Russh: What was your favourite piece of jewellery growing up, and do you still wear it?
Love: I usually lost everything I wore, so if I loved something as a kid, I probably don't have it now. When I was seven my mom got me my first pair of dangly earrings, they had my birthstone aquamarine hanging from little gold flowers. I lost one and I hunted for it for weeks. It was never found. I can still remember crawling under my bed searching desperately for it. Now I only wear single earrings in my ear and I keep their mate in a box.
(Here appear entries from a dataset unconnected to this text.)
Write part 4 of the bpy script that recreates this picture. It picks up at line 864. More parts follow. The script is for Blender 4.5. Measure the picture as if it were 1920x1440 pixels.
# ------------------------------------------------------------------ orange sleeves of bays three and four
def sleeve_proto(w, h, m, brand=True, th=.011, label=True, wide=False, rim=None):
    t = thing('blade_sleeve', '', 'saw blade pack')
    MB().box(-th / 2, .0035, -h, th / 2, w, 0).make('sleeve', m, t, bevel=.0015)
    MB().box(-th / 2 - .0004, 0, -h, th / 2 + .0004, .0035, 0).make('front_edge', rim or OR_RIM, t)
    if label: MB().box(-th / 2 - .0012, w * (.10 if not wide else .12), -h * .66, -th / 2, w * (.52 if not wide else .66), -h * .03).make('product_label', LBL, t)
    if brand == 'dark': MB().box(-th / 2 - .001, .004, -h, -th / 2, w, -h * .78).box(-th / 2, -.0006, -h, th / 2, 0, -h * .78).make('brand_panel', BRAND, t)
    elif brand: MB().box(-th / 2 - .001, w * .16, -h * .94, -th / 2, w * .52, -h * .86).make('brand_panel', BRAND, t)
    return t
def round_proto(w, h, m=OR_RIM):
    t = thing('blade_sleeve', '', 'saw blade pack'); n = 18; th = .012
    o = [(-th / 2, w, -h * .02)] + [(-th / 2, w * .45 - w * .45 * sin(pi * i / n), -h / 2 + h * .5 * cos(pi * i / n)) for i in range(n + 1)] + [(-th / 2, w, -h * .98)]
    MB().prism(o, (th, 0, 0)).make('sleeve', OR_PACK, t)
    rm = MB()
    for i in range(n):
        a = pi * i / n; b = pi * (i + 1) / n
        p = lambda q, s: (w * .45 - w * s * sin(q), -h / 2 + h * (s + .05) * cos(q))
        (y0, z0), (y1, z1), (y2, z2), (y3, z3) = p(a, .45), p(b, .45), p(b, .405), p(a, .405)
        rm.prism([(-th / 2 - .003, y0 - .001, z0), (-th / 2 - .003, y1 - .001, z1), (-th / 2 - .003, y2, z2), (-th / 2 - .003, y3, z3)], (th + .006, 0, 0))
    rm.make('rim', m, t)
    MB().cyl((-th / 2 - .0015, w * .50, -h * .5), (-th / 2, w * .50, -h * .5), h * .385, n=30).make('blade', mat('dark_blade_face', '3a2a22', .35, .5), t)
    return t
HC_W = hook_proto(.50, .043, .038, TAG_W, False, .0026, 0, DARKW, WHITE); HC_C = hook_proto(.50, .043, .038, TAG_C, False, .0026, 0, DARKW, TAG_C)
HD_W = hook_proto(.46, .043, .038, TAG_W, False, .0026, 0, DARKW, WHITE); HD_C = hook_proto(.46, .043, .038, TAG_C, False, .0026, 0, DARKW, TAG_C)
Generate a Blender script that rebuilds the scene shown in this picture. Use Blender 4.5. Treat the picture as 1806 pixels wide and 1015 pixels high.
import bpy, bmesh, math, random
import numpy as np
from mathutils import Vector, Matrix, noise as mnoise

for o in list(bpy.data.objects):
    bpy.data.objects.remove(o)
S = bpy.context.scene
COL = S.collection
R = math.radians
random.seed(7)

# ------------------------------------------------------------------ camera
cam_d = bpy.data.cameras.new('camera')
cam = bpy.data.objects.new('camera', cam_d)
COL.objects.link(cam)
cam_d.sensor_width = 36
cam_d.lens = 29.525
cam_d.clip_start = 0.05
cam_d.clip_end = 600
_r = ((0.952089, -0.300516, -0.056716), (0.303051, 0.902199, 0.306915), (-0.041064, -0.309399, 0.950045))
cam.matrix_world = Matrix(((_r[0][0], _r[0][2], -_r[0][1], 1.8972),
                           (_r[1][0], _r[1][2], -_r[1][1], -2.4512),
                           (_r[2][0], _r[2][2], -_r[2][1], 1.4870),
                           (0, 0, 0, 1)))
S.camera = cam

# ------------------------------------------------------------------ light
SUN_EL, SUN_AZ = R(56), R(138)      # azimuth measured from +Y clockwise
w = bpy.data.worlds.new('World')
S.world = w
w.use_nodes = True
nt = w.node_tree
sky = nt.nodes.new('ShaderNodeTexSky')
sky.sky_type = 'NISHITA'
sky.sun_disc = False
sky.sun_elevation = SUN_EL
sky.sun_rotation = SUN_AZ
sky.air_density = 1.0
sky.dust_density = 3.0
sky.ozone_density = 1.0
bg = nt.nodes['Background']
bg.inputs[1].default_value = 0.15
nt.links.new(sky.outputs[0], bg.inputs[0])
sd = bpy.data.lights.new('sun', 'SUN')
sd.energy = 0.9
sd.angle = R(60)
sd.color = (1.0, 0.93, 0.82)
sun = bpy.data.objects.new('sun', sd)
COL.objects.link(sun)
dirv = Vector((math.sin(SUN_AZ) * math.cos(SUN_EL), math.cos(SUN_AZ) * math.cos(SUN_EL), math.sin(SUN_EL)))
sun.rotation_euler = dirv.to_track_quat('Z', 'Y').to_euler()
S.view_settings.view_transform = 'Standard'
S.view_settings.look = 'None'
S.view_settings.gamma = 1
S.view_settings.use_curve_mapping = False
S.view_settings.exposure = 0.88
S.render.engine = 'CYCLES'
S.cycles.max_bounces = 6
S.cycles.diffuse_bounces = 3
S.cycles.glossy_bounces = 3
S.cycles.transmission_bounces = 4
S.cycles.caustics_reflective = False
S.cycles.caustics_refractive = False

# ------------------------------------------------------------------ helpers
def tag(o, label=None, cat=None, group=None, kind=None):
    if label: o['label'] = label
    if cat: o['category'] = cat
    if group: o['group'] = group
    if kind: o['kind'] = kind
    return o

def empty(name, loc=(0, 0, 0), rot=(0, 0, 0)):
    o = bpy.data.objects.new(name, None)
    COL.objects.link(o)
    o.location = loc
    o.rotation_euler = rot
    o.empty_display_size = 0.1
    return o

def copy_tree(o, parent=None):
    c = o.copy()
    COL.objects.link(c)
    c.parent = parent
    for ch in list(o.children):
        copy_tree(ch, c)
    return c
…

That way if I lose one, I still have a replacement.
Russh: How do you get inspired to create, and why have natural forms like birds skulls and claws found their way into your designs?
Love: I love nature and magic, science and art, religion and mythology. All these things inspire my work. I am especially inspired by folk jewellery from countries around the globe like Africa, India, Russia, native America and Mexico.
Russh: Do you also find inspiration in the city you live in, New York is such a creatively buzzing town – and it must be amazing to assist the artist Francesco Clemente…
Love: I was born in Brooklyn but I grew up mostly in Florida… I am definitely more inspired by the places I dream of living in, like the southwest, Nepal, Mexico and the desert than by New York. But there are things I love to do here though, I love riding my bike around Brooklyn and playing drums with my band. I also love to paint and I still assist Francesco Clemente on portraits – he is very inspiring to work with. Also, there is definitely a very collaborative, supportive spirit in New York. There is a huge network of people that work together, collaborate on projects, help each other and bounce ideas off each other.
Russh: Both your male and female friends love your designs – do you have specific people in mind when you're designing, or a design philosophy you follow?
Love: It is so great to see the people you love wearing your pieces… Sometimes I will design a piece with a specific person in mind, but also with myself in mind. I like to make things that I would want to wear everyday. I'm always about creating something special and magical that feels like it has been with you forever. I like to create things that are beautiful but also tough… pieces that feel both masculine and feminine. I am less interested in the huge pieces that people wear to black tie events or on the runway, I love the feeling of having a piece of jewellery that is so special and magical and easy to wear. Jewellery you would never take off, not even to sleep or take a shower – like a family heirloom your grandmother has given you. I keep that in mind when I am designing.
Russh: Who wears Pamela Love – what kind of person is drawn to your jewellery? And is there anyone you would love to see in your designs?
Love: I think my customer can be anyone – man or woman, old or young, a hippie, a scientist, an artist, a musician or a magician. Someone interested in fashion or someone who almost never changes their clothes. I feel like what I am doing is specific and yet universal, or at least I hope it is. If Neil Young ever wore a piece of my jewellery I could die happy.
Russh: Where would you like to see your label going in the near future – will you branch out into other areas of design?
Love: I would like to branch out into other types of accessories, maybe home-wares – I've always wanted to do knife-handles. But for now the jewellery is keeping me pretty busy! I also have quite a few collaborations with fashion designers this year… I'd like to tell you about them but I can't spill the beans yet! This year what I'm most looking forward to though is travelling as much as possible!